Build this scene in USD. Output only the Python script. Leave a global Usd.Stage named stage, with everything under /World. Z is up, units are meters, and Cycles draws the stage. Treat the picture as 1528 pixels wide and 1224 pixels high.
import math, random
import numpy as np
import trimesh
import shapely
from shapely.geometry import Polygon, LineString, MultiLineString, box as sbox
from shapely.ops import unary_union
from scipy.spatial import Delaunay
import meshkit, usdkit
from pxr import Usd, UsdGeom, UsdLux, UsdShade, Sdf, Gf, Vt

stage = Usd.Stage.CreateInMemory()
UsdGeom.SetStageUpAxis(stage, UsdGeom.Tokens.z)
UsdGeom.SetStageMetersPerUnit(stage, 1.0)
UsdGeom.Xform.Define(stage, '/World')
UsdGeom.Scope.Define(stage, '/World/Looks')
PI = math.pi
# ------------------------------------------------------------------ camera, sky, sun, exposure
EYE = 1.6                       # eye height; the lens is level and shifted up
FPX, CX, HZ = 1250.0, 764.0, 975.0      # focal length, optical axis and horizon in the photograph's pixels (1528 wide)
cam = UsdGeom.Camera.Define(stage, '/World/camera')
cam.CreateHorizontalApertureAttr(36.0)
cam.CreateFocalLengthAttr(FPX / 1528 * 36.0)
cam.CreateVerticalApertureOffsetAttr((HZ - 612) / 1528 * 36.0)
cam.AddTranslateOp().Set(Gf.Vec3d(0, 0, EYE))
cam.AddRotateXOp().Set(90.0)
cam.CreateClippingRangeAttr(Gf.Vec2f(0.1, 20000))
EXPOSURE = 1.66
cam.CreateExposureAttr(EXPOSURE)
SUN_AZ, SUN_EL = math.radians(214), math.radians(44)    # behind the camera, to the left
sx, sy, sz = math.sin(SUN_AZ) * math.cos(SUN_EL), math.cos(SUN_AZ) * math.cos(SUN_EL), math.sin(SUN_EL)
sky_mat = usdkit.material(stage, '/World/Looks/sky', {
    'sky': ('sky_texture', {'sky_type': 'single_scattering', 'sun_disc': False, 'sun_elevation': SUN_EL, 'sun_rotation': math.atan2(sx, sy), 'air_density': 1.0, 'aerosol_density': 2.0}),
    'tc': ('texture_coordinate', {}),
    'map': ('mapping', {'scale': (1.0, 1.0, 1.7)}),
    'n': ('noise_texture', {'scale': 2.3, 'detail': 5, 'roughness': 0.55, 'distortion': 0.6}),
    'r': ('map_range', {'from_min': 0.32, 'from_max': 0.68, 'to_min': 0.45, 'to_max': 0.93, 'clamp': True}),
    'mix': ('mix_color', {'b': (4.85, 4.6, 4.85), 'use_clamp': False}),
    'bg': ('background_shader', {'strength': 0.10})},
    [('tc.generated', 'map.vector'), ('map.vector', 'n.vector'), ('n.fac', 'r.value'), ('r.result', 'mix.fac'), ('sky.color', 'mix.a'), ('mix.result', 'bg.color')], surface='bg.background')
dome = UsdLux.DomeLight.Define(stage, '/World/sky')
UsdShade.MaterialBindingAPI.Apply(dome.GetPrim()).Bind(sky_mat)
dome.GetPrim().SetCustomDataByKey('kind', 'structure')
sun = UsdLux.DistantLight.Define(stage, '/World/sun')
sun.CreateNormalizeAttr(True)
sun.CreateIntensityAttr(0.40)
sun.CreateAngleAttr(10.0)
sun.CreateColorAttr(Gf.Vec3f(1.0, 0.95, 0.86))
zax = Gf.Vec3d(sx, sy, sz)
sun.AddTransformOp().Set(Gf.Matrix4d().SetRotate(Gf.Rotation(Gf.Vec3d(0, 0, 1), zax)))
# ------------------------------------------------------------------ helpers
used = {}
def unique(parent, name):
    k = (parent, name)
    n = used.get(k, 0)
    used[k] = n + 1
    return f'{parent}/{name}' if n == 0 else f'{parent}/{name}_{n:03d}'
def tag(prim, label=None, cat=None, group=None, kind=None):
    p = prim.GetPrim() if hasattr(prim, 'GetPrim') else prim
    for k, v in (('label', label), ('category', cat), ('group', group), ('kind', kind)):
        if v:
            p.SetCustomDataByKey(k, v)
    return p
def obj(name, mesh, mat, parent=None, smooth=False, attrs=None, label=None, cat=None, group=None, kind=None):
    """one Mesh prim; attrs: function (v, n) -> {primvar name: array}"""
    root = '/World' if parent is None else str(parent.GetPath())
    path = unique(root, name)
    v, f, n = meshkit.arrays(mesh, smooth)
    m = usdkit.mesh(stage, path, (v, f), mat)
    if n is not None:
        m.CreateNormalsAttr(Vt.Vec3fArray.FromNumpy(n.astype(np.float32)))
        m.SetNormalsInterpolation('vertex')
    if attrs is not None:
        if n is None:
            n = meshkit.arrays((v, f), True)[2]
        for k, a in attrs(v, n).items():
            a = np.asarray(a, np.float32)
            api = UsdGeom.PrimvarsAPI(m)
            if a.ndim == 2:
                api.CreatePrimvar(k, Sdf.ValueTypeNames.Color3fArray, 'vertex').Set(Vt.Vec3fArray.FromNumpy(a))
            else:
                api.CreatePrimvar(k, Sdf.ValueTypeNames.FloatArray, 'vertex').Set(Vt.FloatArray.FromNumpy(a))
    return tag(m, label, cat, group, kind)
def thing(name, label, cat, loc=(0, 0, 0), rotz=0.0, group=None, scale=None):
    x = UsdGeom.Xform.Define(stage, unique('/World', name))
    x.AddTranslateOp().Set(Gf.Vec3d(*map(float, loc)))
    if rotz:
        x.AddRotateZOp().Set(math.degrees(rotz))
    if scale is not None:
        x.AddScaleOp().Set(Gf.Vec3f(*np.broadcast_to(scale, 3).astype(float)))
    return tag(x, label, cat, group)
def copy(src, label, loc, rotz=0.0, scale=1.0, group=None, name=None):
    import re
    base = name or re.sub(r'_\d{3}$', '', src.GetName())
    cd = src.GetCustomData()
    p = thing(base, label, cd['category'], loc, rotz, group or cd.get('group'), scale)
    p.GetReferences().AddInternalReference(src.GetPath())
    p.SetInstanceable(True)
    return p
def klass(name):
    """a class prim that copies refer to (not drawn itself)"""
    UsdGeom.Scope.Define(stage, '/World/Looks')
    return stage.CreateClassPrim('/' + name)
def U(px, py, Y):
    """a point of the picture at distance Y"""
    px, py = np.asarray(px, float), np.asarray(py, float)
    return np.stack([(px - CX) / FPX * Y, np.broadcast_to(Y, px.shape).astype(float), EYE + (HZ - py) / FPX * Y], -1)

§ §

Everything from the first line of the data through the line containing "from pxr import" should be echoed exactly. Add nothing.

Build this scene in USD. Output only the Python script. Leave a global Usd.Stage named stage, with everything under /World. Z is up, units are meters, and Cycles draws the stage. Treat the picture as 1528 pixels wide and 1224 pixels high.
import math, random
import numpy as np
import trimesh
import shapely
from shapely.geometry import Polygon, LineString, MultiLineString, box as sbox
from shapely.ops import unary_union
from scipy.spatial import Delaunay
import meshkit, usdkit
from pxr import Usd, UsdGeom, UsdLux, UsdShade, Sdf, Gf, Vt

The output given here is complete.